I didn’t grow up in a Christian house. My parents weren’t believers. I became a Christian when, at 16, I picked up a Bible one day and read it. Whole thing.
And that was it. God stirred my heart, and I knew I wanted to follow his Son, Jesus. I knew God wanted to offer forgiveness to me, and he wanted me to offer it to others. So I went off to school, off to seminary and then into parish work (Anglican Church).
So from the very beginning, I had this great love of the scriptures. It’s how I became a Christian. And I kept reading the book of Acts and looking at the church, then reading the Gospels and looking again at the church, Paul’s epistles and back at the church — and I couldn’t shake that there was something amiss.

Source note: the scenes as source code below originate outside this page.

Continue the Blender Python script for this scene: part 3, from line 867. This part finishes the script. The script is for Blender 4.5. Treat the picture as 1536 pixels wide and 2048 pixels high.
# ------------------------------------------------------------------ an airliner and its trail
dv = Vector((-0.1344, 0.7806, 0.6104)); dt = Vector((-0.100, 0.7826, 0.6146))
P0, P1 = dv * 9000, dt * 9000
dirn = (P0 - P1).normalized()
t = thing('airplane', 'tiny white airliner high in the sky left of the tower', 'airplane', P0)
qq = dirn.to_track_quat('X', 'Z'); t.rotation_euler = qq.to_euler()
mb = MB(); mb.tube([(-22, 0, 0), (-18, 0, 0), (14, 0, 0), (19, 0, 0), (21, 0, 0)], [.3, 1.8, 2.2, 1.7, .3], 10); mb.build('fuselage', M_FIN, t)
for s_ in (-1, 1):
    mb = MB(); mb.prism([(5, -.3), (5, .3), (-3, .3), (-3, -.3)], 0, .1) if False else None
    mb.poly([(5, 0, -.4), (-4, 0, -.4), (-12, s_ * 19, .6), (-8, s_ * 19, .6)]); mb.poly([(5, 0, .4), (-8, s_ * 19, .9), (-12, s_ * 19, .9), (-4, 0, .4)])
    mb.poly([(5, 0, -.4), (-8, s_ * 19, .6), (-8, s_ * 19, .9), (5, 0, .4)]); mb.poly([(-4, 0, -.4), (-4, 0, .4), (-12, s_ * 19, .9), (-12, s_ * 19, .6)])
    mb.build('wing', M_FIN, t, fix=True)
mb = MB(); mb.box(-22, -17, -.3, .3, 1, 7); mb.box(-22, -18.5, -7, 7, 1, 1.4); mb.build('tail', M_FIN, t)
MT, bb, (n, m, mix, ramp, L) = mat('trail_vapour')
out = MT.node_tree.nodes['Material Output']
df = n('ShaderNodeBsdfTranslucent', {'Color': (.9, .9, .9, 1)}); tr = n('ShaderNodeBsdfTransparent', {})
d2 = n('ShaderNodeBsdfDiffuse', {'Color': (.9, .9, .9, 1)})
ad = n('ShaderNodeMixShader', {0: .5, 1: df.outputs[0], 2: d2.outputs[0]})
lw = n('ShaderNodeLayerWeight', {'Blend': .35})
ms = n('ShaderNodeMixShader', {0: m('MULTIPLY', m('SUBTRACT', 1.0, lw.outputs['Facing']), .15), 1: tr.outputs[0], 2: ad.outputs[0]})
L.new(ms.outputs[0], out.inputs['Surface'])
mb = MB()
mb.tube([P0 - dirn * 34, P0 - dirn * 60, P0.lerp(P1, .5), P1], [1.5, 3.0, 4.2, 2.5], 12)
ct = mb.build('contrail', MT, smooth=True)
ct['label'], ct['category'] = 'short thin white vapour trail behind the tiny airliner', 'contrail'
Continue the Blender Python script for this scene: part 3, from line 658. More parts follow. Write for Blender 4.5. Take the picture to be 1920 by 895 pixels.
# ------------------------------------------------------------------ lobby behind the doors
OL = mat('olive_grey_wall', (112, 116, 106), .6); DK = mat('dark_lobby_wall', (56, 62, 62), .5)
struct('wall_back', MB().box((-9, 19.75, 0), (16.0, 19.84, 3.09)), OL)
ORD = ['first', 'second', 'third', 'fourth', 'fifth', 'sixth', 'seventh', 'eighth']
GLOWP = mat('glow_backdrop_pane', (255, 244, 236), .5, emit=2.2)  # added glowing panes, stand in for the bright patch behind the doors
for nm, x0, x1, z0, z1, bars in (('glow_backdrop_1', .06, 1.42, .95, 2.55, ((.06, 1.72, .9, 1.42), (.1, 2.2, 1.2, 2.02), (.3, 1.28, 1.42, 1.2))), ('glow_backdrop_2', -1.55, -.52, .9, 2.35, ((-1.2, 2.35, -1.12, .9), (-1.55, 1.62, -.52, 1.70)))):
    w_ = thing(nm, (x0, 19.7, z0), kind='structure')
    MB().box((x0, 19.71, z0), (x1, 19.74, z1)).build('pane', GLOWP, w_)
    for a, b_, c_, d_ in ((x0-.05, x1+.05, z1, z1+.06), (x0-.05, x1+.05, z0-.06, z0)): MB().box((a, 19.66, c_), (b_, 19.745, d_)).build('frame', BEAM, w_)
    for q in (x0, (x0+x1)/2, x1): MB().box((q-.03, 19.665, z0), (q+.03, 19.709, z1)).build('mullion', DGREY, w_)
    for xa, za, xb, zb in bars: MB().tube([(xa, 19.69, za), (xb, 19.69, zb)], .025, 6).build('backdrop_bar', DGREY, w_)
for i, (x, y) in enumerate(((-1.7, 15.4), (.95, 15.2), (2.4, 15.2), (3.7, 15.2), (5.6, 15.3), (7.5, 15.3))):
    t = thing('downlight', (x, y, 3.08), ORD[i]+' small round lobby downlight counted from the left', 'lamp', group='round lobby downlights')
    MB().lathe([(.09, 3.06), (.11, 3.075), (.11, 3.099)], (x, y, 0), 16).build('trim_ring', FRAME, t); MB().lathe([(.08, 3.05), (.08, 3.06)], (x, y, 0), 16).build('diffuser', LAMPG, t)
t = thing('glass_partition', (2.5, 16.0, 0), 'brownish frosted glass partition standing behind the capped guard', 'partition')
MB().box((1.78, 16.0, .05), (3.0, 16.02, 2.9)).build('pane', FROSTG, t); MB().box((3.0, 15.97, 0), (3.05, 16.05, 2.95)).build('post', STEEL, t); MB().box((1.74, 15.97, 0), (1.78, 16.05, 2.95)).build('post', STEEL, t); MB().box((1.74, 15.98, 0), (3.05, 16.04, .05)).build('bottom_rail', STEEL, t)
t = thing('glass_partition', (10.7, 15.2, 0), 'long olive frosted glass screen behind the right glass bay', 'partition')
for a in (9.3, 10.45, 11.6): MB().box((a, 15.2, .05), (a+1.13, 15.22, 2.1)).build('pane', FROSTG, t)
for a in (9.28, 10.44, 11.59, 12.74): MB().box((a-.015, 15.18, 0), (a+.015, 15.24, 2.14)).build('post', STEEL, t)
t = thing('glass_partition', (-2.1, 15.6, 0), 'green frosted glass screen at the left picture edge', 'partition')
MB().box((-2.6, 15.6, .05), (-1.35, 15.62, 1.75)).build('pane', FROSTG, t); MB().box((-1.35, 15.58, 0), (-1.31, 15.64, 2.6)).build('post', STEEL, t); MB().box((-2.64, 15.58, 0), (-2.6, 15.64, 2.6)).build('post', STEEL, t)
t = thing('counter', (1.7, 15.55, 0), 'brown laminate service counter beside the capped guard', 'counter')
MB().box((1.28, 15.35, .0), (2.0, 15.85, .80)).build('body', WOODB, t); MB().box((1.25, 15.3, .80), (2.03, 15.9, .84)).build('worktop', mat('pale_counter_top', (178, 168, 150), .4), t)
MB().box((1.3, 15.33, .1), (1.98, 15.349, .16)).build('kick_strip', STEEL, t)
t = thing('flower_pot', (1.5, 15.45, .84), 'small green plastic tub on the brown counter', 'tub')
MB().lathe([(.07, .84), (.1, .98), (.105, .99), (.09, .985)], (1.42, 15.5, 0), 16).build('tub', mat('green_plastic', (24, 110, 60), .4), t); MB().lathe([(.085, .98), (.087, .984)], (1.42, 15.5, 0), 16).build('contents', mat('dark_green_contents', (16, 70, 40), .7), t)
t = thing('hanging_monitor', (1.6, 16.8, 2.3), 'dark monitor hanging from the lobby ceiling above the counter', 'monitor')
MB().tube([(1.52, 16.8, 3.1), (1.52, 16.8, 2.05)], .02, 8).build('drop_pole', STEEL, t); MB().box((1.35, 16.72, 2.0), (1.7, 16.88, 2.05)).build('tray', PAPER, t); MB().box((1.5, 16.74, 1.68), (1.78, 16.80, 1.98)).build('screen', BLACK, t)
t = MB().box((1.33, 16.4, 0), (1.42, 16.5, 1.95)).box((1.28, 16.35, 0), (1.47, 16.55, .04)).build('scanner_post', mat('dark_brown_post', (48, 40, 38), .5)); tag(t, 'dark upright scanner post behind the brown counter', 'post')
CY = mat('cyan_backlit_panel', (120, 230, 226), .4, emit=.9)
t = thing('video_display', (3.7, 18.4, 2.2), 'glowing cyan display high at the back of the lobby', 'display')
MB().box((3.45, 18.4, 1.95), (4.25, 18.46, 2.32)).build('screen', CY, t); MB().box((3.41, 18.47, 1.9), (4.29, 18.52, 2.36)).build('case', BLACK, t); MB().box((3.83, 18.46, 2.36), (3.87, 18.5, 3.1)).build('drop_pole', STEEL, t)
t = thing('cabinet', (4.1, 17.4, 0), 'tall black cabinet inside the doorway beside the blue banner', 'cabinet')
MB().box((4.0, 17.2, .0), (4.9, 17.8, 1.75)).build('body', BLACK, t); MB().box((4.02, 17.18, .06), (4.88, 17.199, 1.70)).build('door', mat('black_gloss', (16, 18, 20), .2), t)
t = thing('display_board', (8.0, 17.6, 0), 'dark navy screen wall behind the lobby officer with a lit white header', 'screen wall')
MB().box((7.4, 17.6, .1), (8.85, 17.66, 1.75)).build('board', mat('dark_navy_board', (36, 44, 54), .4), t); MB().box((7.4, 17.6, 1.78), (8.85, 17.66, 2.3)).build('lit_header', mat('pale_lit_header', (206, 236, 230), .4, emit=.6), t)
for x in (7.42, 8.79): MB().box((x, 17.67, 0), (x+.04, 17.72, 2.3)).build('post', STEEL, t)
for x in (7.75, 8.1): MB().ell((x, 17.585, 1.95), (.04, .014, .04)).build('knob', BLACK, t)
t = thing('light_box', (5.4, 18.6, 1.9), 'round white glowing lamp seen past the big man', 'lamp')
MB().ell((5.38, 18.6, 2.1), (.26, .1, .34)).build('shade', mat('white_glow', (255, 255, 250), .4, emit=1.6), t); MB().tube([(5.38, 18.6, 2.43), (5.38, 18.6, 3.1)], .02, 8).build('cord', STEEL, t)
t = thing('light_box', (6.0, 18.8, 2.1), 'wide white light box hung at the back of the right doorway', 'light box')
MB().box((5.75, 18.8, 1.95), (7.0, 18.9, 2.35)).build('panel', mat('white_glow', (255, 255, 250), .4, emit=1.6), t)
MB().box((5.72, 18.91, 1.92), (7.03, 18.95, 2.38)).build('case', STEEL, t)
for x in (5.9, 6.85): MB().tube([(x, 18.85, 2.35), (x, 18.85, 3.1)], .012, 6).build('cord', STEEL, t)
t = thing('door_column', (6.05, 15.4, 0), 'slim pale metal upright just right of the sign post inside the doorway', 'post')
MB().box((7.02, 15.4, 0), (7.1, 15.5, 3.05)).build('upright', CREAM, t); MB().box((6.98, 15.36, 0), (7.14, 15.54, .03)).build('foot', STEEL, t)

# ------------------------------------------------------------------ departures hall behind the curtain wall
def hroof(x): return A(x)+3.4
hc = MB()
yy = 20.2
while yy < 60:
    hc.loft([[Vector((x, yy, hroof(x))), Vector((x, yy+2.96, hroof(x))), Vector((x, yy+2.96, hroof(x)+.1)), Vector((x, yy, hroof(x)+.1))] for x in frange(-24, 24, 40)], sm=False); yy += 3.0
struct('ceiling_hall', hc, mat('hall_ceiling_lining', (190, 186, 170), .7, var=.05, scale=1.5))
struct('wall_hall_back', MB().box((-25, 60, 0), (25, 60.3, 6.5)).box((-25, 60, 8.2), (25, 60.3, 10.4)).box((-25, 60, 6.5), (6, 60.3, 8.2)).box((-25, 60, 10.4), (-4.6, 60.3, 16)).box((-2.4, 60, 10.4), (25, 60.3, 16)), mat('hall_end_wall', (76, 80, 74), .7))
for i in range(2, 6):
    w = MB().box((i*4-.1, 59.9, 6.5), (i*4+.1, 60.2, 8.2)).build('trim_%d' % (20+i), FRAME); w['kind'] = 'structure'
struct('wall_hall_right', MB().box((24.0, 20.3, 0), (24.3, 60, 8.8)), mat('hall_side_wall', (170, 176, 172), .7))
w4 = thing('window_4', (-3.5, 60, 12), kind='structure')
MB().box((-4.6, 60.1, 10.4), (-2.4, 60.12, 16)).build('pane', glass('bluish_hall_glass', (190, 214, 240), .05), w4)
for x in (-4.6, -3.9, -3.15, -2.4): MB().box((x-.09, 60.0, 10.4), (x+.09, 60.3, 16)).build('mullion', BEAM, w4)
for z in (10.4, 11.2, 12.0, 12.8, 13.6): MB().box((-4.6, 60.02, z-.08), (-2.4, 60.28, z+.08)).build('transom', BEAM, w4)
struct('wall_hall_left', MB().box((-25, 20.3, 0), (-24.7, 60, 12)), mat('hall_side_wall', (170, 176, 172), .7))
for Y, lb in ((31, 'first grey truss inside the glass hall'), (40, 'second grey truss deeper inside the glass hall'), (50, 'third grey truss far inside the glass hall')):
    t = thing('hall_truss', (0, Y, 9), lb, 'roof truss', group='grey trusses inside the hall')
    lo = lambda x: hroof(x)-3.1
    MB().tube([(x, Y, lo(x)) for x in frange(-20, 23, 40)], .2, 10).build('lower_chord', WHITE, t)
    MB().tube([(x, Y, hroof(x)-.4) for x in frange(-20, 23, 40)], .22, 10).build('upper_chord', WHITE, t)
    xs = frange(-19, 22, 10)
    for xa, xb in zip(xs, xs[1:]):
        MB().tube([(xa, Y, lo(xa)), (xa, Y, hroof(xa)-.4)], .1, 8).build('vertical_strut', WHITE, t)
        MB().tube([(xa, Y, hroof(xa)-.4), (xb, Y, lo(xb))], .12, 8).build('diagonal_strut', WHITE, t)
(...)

The life and mission of the church and the disciples seen in the Bible was almost completely missing in the communities I was a part of. I had some pretty momentous experiences with God over the first 10-15 years of ministry and tinkered around with some different things with mission and discipleship, but it all came to head when I became the lead rector at St. Thomas Sheffield in 1994.
It was a church rich with a tradition of new missional expressions, a pioneering spirit, a church that had started what Eddie Gibbs, at Fuller Seminary, called the first alternative or “post-modern” (not in the theological sense) worship service. It was called The 9:00 Service.
And to be honest, The 9:00 Service was a truly amazing environment.
During the 1980s, it really became quite the magnet for new missional approaches as some of the best leaders in Europe and North America were coming to see what they were doing and how they could learn. Unfortunately, as oftentimes happens with wildly successful churches, the leader turned quite inward and became almost sociopathic, and if that wasn’t enough, deeply immoral. We don’t need to get into all the gory details, but it was ugly.
This congregation, which had by that time planted off of St. Thomas as its own church, was closed by the Church of England because of those reasons.
I was called there as the senior pastor — they call it the “team rector” — in 1994, a year after that congregation had left and a year before it was closed. And because of that, we were caught right in the middle of it. In fact, to this day, it is the largest and longest-running church scandal in British history.
This is what I walked into.
It ran forever and ever and ever.
We were on television every day and on the front page of the newspaper all the time because the only physical building that could be associated with this congregation was our building, even though we were no longer together. We got every ounce of bad press.